Bass opens gift of time to readers

This beautiful book can change the way you view each day. Are you in a struggle with time or can you learn to embrace it? How is your life shaped by the Christian year and its seasons? How do you practice the sabbath? Bass answers these and many other questions central to our faith. She does so by sharing her personal experiences and those of her fellow believers. This deeply spiritual book is sure to change the way you view your life, your creator and the world we share.

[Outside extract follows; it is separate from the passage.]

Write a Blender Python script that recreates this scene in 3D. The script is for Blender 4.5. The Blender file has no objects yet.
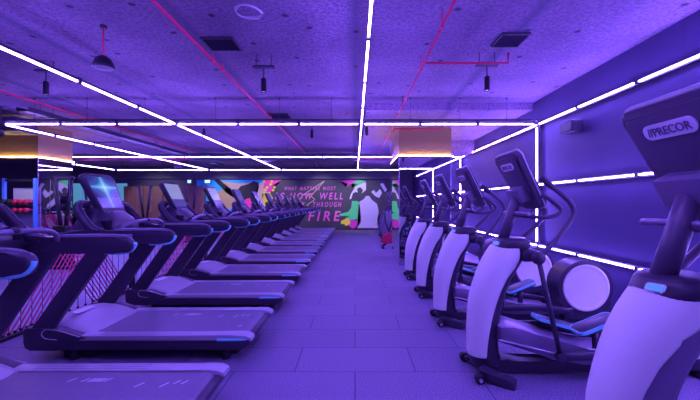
import bpy, bmesh, math, random
from mathutils import Vector, Matrix
random.seed(7)
SC = bpy.context.scene
COL = SC.collection
PI = math.pi

# ------------------------------------------------------------------ materials
def mat(name, col, rough=0.5, metal=0.0, emit=None, es=0.0, spec=0.5, noise=None, bump=None, coat=0.0):
    m = bpy.data.materials.new(name); m.use_nodes = True
    nt = m.node_tree; N = nt.nodes; L = nt.links
    b = N['Principled BSDF']
    b.inputs['Base Color'].default_value = (*col, 1)
    b.inputs['Roughness'].default_value = rough
    b.inputs['Metallic'].default_value = metal
    b.inputs['Specular IOR Level'].default_value = spec
    b.inputs['Coat Weight'].default_value = coat
    if emit:
        b.inputs['Emission Color'].default_value = (*emit, 1)
        b.inputs['Emission Strength'].default_value = es
    tc = N.new('ShaderNodeTexCoord')
    if noise:
        sc_, amt = noise
        nz = N.new('ShaderNodeTexNoise'); nz.inputs['Scale'].default_value = sc_; nz.inputs['Detail'].default_value = 4
        L.new(tc.outputs['Object'], nz.inputs['Vector'])
        mx = N.new('ShaderNodeMix'); mx.data_type = 'RGBA'
        mx.inputs['A'].default_value = (*[max(0, c * (1 - amt)) for c in col], 1)
        mx.inputs['B'].default_value = (*[min(1, c * (1 + amt)) for c in col], 1)
        L.new(nz.outputs['Fac'], mx.inputs['Factor']); L.new(mx.outputs['Result'], b.inputs['Base Color'])
    if bump:
        sc_, st = bump
        nz = N.new('ShaderNodeTexNoise'); nz.inputs['Scale'].default_value = sc_; nz.inputs['Detail'].default_value = 3
        L.new(tc.outputs['Object'], nz.inputs['Vector'])
        bp = N.new('ShaderNodeBump'); bp.inputs['Strength'].default_value = st; bp.inputs['Distance'].default_value = 0.01
        L.new(nz.outputs['Fac'], bp.inputs['Height']); L.new(bp.outputs['Normal'], b.inputs['Normal'])
    return m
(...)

Bass's spirituality of time is changing my life

As a mother with a full-time job outside the home, I too often view time as a problem, an enemy to do battle with every day in order to get my work done and care for my family. Dorothy Bass's book has been a revelation to me--she shows me that I can inhabit time differently, more graciously. There is so much practical wisdom in this book. I have been particularly helped by thinking about my days, weeks, months and years not as made up of blocks on the calendar, but as part of the rhythms of work and rest, feast days and ordinary days. I've been trying to follow some of Bass's suggestions for giving shape to each week, by observing a sabbath day of rest. I am finding out two things: that by preparing for a sabbath day I am more productive on my work days and that on the day of rest, time seems to open up, get larger somehow. Bass draws on the best wisdom religious traditions (Christianity primarily, but also Judaism) have to offer about how to give shape to our days and offers it to the reader in a form and a language that resonates with busy, contemporary people. I am so grateful for this book.